One of the people who came to the scene was Thad McKain, a volunteer with the Pagosa Fire District who is certified to perform ice rescues. He had been called by the search and rescue workers. They carry two suits designed for ice rescues in their truck.

McKain said he'd been involved with three rescues of dogs on ice, but had never been called on to save wildlife.

"We put the suits on and I gave James a crash course about what to do," McKain said.

Without the suits, rescue of the animals might not have been possible.

Secured by ropes, the two men moved to the edge of the water with an ax and broke some ice away to make a narrow slot into which they hoped to guide the elk. On the bank the 10 others stood to help.

"Then we just started making things up as we went," said Mike Reid, another local DOW wildlife officer who helped with the rescue.

Romero, who had never attempted to rescue a big game animal before, wasn't sure what to expect as he moved toward the elk. When he got to the edge of the ice, one of the cow elk swam to him.

"I was surprised. I didn't anticipate that, she came right up to me and seemed to be very calm," Romero said.

He dropped a rope around the elk's neck and held it close to the edge. McKain got on his knees, reached his hands into the water and tied a rope around the animal's legs. Then the whole crew worked to pull her out of the water. She fell down in the snow and the rescuers threw a blanket over her.

"Thank goodness that she made it a lot easier than it could have been," Romero said.

The rescue, however, didn't go quite so smooth with the other animals.

Romero went back to the edge of the ice and a second cow swam up to him. She was pulled out in the same way. But when the rope was removed she dashed back into the water. Romero went back to the edge and swinging the rope cowboy style threw it around the elk's neck. The crew pulled her out again, held her down and tied her feet together.

By this time the spike bull had died and was floating. Romero and Reid speculated that the cow elk might have been going back to the water to protect the young animal. So they threw a rope around the dead animal's antlers and dragged it out of the water.

The last cow elk proved to be the most difficult: It resisted being pulled up and fought its way back into the water three times. By the last time the elk was exhausted and crew was able to hobble her.

"We were all pretty wiped out by that time," Reid said. "The surprise is that we got three of them out alive."

The crew made sure the elk were hobbled securely, dried them off as much as possible, and then lifted each of them into separate pick-up trucks. Reid and Romero decided to take the animals to an area about 20 miles south of Pagosa Springs and let them go on U.S. Forest Service land.

They arrived at the release site by about noon, unloaded the elk and removed the hobbles. The animal that had run back into the water three times stood her ground and acted to protect the others. It charged toward the rescuers and reared up, kicked at them and grazed the face of one of the men with a hoof. Then it turned, jumped a fence and ran toward the forest.

A second elk stood up a few minutes later and made a similar escape. But the third elk, exhausted from the ordeal, fell back down after trying to stand up several times.
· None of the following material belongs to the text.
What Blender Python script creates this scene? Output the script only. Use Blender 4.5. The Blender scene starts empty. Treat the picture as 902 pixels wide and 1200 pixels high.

The wildlife officers stayed with the animal for an hour then left to make their work rounds. About 4:30 p.m. they returned and found a sheriff's deputy there. He had not been part of the rescue, but went to the release site after receiving a report that an elk was injured near U.S. Highway 84. The elk was in obvious physical distress and he decided to end its misery.

"It was frustrating to see, but the deputy made the right call," Romero said.

Romero said that the other two elk appeared to recover and looked good when they ran off.

"I think they had a pretty good chance," Romero said.

For McKain, who also owns a construction company, the effort put an unusual wrinkle in his career. "It gave me a new addition to my rescue resume," he said.

Romero credited the team effort for the rescue.

"We couldn't have done it without the help from the other agencies," he said.